Assessing the Importance of Frequency versus Compositionality for Subword-based Tokenization in NMT
Benoist Wolleb, Romain Silvestri, Giorgos Vernikos, Ljiljana Dolamic, Andrei Popescu-Belis
TL;DR
This paper investigates whether word frequency or subword compositionality primarily drives the effectiveness of subword tokenization in neural machine translation. It introduces a Huffman-coding-based tokenization that encodes words by their frequency into a fixed symbol vocabulary, thereby decoupling frequency effects from compositionality and enabling a direct comparison to BPE. Across three language pairs, the results show that frequency alone accounts for the majority of MT gains (around 90–95% of BLEU) and that Huffman tokenization closely tracks BPE as the symbol budget grows, with a residual gap attributed to compositionality and unknown-word handling.
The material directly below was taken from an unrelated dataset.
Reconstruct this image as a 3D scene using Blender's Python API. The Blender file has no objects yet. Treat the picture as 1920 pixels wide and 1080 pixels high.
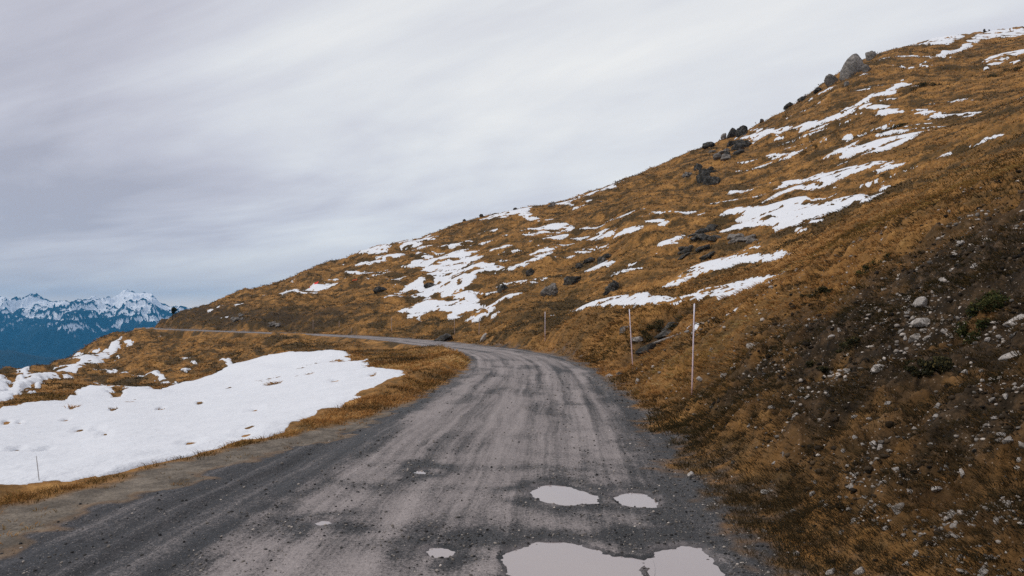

The findings challenge the claimed centrality of subword compositionality for MT gains and suggest that frequency-driven encoding captures most of BPE's effectiveness, informing future tokenization design and exploration of alternative compression-inspired methods.
Abstract
Subword tokenization is the de facto standard for tokenization in neural language models and machine translation systems. Three advantages are frequently cited in favor of subwords: shorter encoding of frequent tokens, compositionality of subwords, and ability to deal with unknown words. As their relative importance is not entirely clear yet, we propose a tokenization approach that enables us to separate frequency (the first advantage) from compositionality. The approach uses Huffman coding to tokenize words, by order of frequency, using a fixed amount of symbols. Experiments with CS-DE, EN-FR and EN-DE NMT show that frequency alone accounts for 90%-95% of the scores reached by BPE, hence compositionality has less importance than previously thought.